Last night I dreamt that Boris Johnson, posing undercover as a deranged electrician, was hunting me down. It was alarming. It was also surprising, since Brexit does not really loom largely in my life in any personal way, and electricians are rarely on my mind. But there Johnson was, terrorizing me with a screwdriver, a specious grin, and his floppy blonde hair. It being Halloween, it was probably fair game for anybody to haunt my sleep, and Johnson simply got there first. Plus, another Brexit deadline had just passed. Anyway, it got me thinking – and I know I’m not the only one – what is up with the British lately?
Plenty of pundits can hold compelling political discussions of Brexit, but you will not find that sort of thing in this article. Being unable to keep the necessary facts straight, I can only offer a softer, cultural take on the Brexit era. Underlying the raging political and economic arguments are emotion, patriotism, xenophobia, and nostalgia, all of which boil down to one factor: identity.
Identity is shaping up, in these times, to be not just an idle awareness of the self but a core currency in society. Who you are, in a world context, is relevant to every decision. Publishers want more books by minority authors, firms want speakers of particular languages, universities want students from unique places. Your individuality must shine on your CV. In fact, anything uncommon about you can probably help determine your success.
Identity comes in individual terms, but also cultural and national terms. In Luxembourg, alongside an influx of foreigners – they even give newspaper columns to Americans now – has been a resurgence of interest in what is keeping the country Luxembourgish, observable in movements to further the local language, cuisine, and culture. A threat to an existence hardens and solidifies that existence.
Despite all of us foreigners, Luxembourgish culture is dominant here. Even a small grand duchy has an enormous influence over an outsider. We might not all be confronted daily with Luxembourgish words, the way you are traditionally attacked with French in France, but even that helps characterize this place as open and lingually accommodating. It doesn’t make it feel familiar or empty. It makes it feel Luxembourgish. And promoting the language and customs really works: it’s like a bright light that we, as moths, are attracted to.
Great Britain has its own bright light, but many Brexit supporters must have nevertheless felt that being part of the European Union has diluted Great Britain’s identity. (And the leave camp ran an emotional, patriotic campaign on exactly this premise.)

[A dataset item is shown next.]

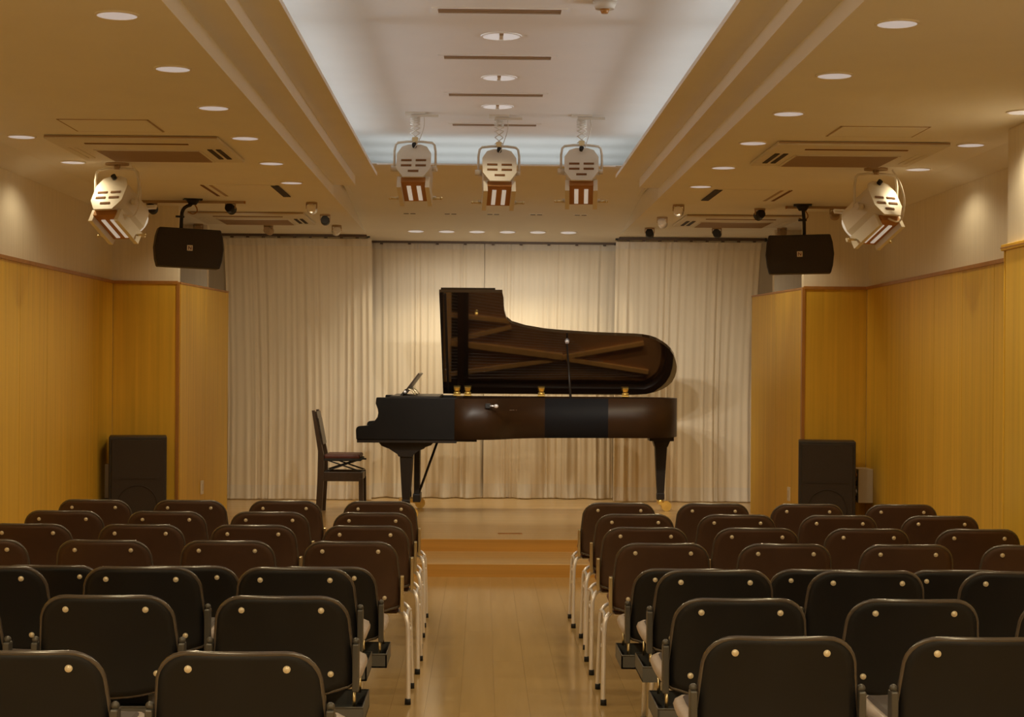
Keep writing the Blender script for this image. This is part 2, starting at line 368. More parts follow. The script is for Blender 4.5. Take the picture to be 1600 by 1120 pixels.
# six lamps and five double slits on the sloped soffit in front of the curtain
SLA = math.atan2(2.76-ZF, YB-YE)
for i, x in enumerate([-.652, -.358, -.068, .222, .512, .805]):
    z = slope_z(16.515)
    t = disc_lamp('curtain_downlight', f'white downlight just before the curtain, {ORD[i]} in its row from the bench side', (x, 16.515, z), .075, 'downlights before the curtain')
    t.rotation_euler = (SLA, 0, 0)
    spot((x, 16.515, z-.03), (x, 17.20, 1.70), P_STAGE, STAGEC, 100, .95); spot((x, 16.515, z-.035), (x, 16.60, 0), P_STAGE_LOW, (1.0, .84, .56), 112, .7)
for i, x in enumerate([-.667, -.302, .080, .464, .861]):
    t = thing('slit_light', f'recessed pair of small dark slits above the piano, {ORD[i]} from the bench side', 'recessed light', (x, 15.44, slope_z(15.44)), (SLA, 0, 0), 'slit fittings above the stage')
    obj('plate', B().box((-.062, -.022, -.004), (.062, .022, 0)), 'ceil', t)
    for s in (-1, 1): obj('slit', B().box((s*.030-.022, -.012, -.006), (s*.030+.022, .012, -.003)), 'dark', t)

def ac_unit(label, cx, y0, y1, s):
    """ceiling air conditioner; s=+1 when the short louvre pair points to +x"""
    cy = (y0+y1)/2; h = (y1-y0)/2
    t = thing('ceiling_air_conditioner', label, 'air conditioner', (cx, cy, ZC), group='cassette air conditioners')
    obj('panel', B().box((-.49, -h, -.022), (.49, h, -.001), bev=.008), 'acw', t)
    obj('shadow_gap', B().box((-.482, -h-.012, -.012), (.482, -h+.004, -.003)), 'slat', t)
    obj('louver', B().box((-.30, -h+.17, -.026), (.29, -h+.20, -.020)), 'vbrown', t)
    for dx in (.375, .425):
        obj('louver', B().box((s*dx-.014, -.12, -.026), (s*dx+.014, .34, -.020)), 'dark', t)
    for dx in (-.40, -.44):
        obj('louver', B().box((s*dx-.008, -.14, -.025), (s*dx+.008, .34, -.020)), 'acw', t)
    g = obj('grille_frame', B().box((-.305, -.06, -.027), (.305, -.05, -.019)).box((-.305, .485, -.027), (.305, .495, -.019)).box((-.315, -.06, -.027), (-.300, .495, -.019)).box((.300, -.06, -.027), (.315, .495, -.019)), 'acw', t)
    obj('grille_backing', B().box((-.302, -.05, -.0235), (.302, .485, -.0215)), 'vbrown', t)
    for k in range(18):
        y = -.045+.0297*k
        obj('slat', B().box((-.300, y, -.030), (.300, y+.012, -.0235)), 'slat', g)
    return t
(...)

On first pass, that seems insane to me. What impresses us Americans about the European Union is how each of its countries remains a cultural stronghold despite being, almost paradoxically, “European.” In fact, we have no equivalent idea of a union like this one. It hardly resembles our federation of fifty states, which is highly centralized and culturally homogenous. An Ohioan farmer and a small-town Arizonian could chat for hours about politics or pop culture – but a Finnish villager and an Italian farmhand? I imagine them singing Eurovision songs to one another while making lingonberry pizza.
And yet, Member States do manage to be both culturally unique and closely united. And what unites them is not merely a court system or collective economic power: the European Union, on some level, has a cultural identity of its own. As Britain seeks to exit, look at the reaction of other Europeans: people find its departure overwhelmingly idiotic, but also, often, hurtful. An emotional response suggests the existence of an EU culture of which one can be proud. One side effect of Brexit has perhaps been the solidification of this culture, equally in the UK as in the EU.
All regions already have multiple layers of identity: Esch is Esch-like, Luxembourgish, European, Western, and Earthly all at once. But many fear that outer layers can only have a diluting – not an empowering – effect. Taking that fear to its logical ends, you might imagine a Europe without national identities at all: the average Spaniard has no predilection for tapas, speaks without accent in a common European tongue, and goes to bed at nine o’clock. Going this far is absurd. But we should go further. EU culture would also be threatened by a world culture, so, by uniting more, the whole world will eventually become a single, vacuous, cultureless blob.
Suppose we fully colonize Mars. Maybe – maybe! – 500 years after that, our borders on Earth will really lose their glorious, defining power in light of a rival civilization on the red planet. Until then, all borders, no matter how open or closed, will continue uniting the people inside them. It is just the makeup of the culture within that will continually, gradually shift.
There is something tragic in movements like Brexit or Trump’s wall: they want to keep out foreign influence, and in so doing to capture a moment in time – a culture in memory – forever. In Britain’s case, pursuit of this fictional ideal comes at the expense of leaving the EU, the world’s first serious international peace project and a government like nothing else on the planet. (As an outsider, I can romanticize the EU just a little bit.)
I have recently gained Luxembourgish citizenship, which might also be why Brexit and the EU are on my mind. However, I seem to have paid a terrible price: Boris Johnson now torments my sleep. It would seem that, regardless of national borders, Europeans and their ideas can move quite freely into the minds of other citizens after all.